DATASET ROWS>
>> START
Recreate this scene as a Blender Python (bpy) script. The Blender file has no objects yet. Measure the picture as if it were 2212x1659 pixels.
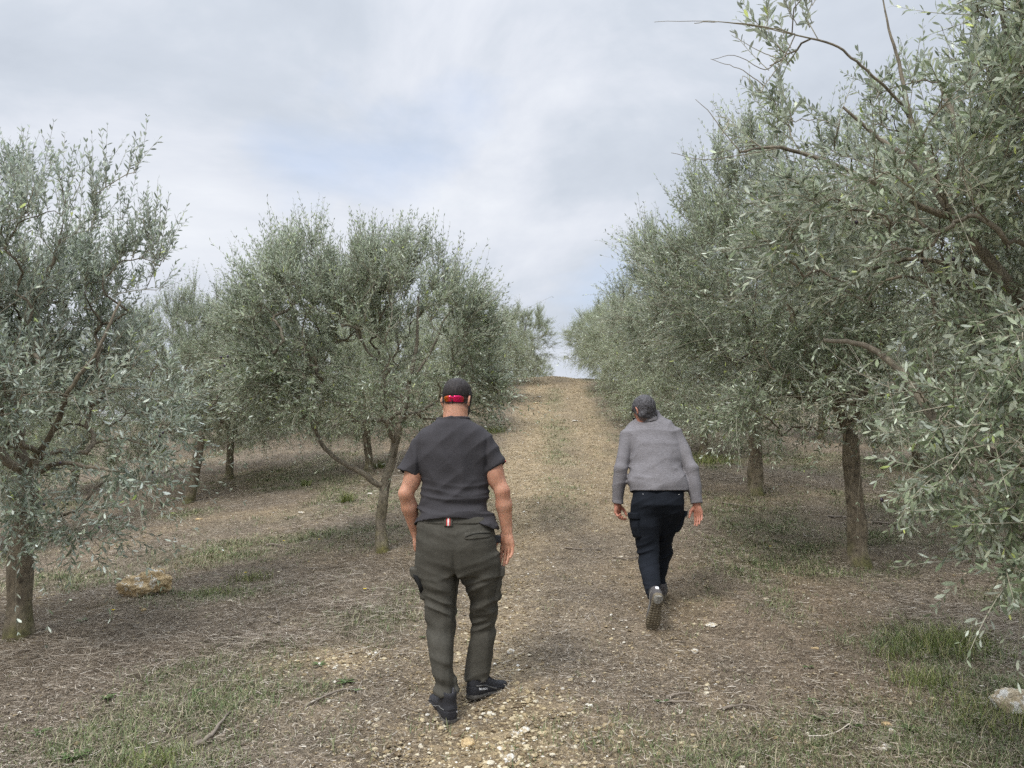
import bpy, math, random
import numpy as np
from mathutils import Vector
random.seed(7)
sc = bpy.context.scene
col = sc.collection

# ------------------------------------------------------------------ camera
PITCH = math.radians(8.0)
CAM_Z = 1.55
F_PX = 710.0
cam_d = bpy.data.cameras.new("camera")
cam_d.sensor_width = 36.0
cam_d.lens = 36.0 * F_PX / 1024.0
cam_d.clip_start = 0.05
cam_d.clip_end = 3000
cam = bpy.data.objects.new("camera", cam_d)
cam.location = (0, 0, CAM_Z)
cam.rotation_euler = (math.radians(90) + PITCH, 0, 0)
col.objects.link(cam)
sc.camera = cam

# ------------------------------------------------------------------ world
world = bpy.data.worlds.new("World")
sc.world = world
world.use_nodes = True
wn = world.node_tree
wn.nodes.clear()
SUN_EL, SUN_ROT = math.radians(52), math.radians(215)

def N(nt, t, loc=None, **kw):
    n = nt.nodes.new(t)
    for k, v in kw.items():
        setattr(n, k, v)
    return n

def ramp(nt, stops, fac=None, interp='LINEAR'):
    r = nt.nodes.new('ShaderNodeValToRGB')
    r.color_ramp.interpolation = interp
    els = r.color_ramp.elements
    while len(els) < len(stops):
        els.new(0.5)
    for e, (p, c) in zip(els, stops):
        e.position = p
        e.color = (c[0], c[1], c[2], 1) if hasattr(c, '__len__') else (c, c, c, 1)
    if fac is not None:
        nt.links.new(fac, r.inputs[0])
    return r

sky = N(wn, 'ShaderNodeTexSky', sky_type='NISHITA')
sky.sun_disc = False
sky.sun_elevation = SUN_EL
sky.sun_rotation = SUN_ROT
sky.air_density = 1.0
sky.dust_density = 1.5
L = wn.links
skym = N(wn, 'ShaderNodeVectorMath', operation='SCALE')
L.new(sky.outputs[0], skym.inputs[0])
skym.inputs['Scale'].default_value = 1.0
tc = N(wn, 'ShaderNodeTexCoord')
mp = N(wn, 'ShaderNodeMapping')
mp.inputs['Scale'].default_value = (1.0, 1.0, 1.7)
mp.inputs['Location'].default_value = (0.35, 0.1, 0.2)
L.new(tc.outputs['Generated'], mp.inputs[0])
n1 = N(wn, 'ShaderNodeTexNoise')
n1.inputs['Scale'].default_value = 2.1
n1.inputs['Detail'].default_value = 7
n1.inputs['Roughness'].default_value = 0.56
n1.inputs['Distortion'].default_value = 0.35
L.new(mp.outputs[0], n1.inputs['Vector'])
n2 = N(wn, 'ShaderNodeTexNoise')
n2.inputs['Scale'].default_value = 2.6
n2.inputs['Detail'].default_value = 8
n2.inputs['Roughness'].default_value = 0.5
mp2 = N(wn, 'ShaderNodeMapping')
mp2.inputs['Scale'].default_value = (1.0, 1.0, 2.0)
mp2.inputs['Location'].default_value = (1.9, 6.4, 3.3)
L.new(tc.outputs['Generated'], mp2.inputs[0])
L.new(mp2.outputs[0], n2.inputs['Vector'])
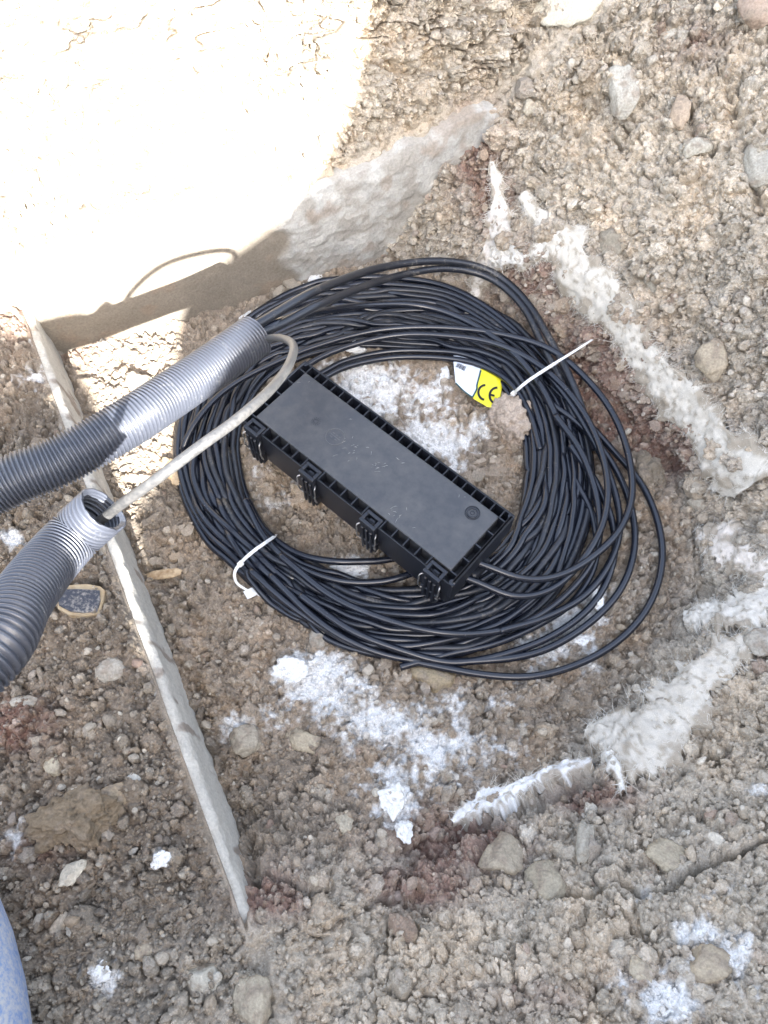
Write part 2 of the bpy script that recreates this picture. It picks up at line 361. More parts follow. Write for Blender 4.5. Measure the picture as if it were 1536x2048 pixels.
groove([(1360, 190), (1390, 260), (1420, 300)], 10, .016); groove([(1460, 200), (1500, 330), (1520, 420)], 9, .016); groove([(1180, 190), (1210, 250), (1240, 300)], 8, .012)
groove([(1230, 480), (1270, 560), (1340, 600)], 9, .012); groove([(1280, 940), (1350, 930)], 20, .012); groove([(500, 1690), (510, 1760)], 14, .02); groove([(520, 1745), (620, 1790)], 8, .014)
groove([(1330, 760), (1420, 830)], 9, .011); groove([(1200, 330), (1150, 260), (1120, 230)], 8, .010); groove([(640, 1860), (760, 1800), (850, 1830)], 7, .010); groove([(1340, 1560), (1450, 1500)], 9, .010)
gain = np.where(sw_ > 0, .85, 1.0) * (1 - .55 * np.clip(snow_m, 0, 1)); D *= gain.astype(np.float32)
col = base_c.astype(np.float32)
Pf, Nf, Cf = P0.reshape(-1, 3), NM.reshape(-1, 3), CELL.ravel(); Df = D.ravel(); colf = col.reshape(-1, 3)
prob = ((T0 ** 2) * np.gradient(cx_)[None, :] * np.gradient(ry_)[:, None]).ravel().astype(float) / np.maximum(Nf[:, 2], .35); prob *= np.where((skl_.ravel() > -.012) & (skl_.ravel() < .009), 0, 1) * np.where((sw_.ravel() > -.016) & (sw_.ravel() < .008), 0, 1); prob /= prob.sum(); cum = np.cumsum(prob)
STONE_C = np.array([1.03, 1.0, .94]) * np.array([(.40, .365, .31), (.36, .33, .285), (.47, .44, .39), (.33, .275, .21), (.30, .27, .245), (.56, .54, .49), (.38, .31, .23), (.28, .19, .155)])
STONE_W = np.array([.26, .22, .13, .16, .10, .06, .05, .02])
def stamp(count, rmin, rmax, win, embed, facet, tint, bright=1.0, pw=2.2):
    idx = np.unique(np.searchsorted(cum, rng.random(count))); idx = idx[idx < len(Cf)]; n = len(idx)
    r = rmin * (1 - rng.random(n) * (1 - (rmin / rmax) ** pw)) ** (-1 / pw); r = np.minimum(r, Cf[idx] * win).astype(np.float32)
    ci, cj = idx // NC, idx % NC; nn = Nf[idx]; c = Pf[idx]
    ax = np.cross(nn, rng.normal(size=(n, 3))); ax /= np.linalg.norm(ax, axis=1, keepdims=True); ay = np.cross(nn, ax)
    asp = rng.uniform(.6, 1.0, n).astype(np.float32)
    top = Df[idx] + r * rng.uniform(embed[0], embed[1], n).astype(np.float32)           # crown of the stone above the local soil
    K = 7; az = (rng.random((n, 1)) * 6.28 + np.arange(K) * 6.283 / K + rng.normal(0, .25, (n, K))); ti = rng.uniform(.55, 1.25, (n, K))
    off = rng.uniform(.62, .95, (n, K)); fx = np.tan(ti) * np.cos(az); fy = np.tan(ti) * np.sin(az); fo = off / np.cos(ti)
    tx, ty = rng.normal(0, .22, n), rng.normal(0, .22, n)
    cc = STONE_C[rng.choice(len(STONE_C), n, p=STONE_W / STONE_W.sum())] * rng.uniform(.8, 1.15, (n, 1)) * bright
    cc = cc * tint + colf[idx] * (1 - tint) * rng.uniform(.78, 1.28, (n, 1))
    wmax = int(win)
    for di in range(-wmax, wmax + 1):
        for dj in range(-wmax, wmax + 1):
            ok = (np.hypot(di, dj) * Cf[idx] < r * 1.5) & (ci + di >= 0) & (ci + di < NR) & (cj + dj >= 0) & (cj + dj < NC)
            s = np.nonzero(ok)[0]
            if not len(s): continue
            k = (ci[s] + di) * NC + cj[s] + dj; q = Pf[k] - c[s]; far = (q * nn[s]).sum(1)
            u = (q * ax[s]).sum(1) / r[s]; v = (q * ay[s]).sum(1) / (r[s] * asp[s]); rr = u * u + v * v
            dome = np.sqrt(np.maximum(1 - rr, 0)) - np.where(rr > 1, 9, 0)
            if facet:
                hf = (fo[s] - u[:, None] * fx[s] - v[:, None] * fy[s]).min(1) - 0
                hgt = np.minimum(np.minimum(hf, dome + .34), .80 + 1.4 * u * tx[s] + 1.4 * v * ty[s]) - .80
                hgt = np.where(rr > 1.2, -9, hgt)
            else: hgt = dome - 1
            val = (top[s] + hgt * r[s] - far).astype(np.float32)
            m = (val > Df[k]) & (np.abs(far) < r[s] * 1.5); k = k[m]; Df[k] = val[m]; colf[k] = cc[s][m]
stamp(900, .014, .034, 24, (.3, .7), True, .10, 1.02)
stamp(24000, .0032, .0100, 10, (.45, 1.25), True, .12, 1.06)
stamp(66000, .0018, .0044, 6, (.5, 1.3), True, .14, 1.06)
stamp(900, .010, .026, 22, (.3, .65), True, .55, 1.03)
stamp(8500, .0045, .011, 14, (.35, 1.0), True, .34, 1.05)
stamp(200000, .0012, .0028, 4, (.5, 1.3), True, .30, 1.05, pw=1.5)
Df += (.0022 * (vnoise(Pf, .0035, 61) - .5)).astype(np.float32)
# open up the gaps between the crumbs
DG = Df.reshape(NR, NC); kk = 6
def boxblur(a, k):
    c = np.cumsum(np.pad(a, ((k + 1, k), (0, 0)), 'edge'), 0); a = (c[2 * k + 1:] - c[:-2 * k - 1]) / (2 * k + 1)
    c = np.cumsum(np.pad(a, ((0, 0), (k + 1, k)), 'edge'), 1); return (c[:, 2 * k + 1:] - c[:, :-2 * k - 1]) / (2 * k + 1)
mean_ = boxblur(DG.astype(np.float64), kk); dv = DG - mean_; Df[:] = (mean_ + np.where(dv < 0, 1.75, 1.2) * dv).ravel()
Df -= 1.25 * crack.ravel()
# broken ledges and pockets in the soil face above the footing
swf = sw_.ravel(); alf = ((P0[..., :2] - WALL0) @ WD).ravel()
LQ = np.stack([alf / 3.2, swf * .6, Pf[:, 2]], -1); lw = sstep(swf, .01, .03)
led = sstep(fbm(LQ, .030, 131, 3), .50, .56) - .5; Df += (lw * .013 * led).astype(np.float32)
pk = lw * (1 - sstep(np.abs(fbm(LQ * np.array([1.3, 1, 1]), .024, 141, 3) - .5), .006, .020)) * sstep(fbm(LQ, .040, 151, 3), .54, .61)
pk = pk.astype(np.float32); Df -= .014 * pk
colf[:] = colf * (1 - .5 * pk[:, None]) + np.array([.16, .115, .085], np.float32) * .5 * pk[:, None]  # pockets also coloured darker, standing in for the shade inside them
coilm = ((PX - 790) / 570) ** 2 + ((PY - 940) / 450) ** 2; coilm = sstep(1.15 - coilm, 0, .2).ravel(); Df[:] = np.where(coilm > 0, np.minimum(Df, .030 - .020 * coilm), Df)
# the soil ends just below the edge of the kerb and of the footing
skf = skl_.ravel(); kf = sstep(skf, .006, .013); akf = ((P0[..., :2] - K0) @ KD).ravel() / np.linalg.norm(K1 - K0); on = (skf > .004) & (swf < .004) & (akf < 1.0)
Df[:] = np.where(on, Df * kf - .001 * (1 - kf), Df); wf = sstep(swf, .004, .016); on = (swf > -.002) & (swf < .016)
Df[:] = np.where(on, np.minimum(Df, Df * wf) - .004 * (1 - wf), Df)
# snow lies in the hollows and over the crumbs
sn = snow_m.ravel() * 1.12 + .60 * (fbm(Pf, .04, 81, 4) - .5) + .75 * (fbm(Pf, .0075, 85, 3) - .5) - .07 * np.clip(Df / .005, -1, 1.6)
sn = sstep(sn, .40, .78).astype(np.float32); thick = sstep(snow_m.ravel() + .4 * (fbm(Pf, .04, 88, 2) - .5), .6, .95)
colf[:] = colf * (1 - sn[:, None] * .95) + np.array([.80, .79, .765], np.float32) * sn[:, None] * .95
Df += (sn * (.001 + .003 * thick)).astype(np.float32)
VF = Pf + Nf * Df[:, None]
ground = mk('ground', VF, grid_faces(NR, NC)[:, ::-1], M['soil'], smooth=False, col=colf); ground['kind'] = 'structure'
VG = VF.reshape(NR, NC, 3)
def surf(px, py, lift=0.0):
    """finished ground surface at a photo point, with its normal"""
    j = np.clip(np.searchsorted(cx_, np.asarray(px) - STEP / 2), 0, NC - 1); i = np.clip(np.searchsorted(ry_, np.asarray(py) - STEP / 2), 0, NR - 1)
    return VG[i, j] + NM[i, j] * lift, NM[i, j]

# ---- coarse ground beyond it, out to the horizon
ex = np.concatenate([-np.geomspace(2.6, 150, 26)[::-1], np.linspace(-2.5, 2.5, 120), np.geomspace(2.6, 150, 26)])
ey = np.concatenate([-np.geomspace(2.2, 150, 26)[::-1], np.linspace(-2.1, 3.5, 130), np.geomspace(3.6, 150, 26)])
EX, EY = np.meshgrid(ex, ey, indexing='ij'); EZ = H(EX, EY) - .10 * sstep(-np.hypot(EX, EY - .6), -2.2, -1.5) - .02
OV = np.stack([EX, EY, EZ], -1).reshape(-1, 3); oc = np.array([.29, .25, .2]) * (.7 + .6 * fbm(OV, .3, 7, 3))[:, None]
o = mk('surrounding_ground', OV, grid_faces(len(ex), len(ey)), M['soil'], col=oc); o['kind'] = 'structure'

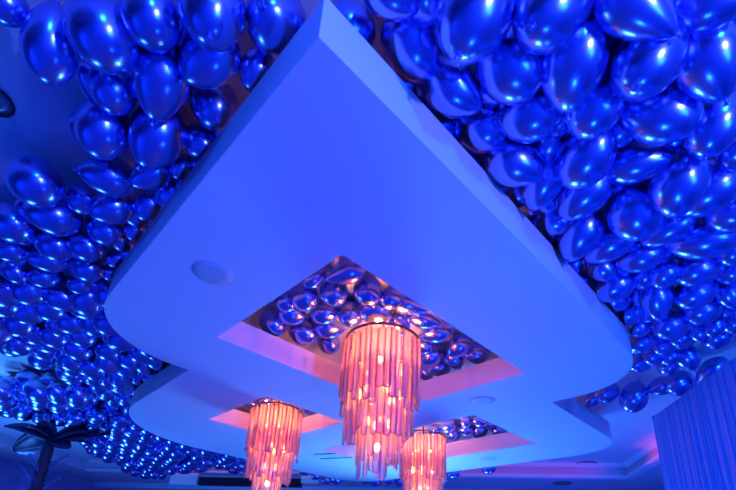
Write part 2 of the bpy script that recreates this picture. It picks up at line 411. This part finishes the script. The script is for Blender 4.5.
>> END
EXERCISE OBJECTIVE>
Copy nothing past the line containing "col = sc.collection": reproduce every line from the start of the records up to it, skipping pictures.

SOLUTION FOR THIS EXERCISE>
Recreate this scene as a Blender Python (bpy) script. The Blender file has no objects yet. Measure the picture as if it were 2212x1659 pixels.
import bpy, math, random
import numpy as np
from mathutils import Vector
random.seed(7)
sc = bpy.context.scene
col = sc.collection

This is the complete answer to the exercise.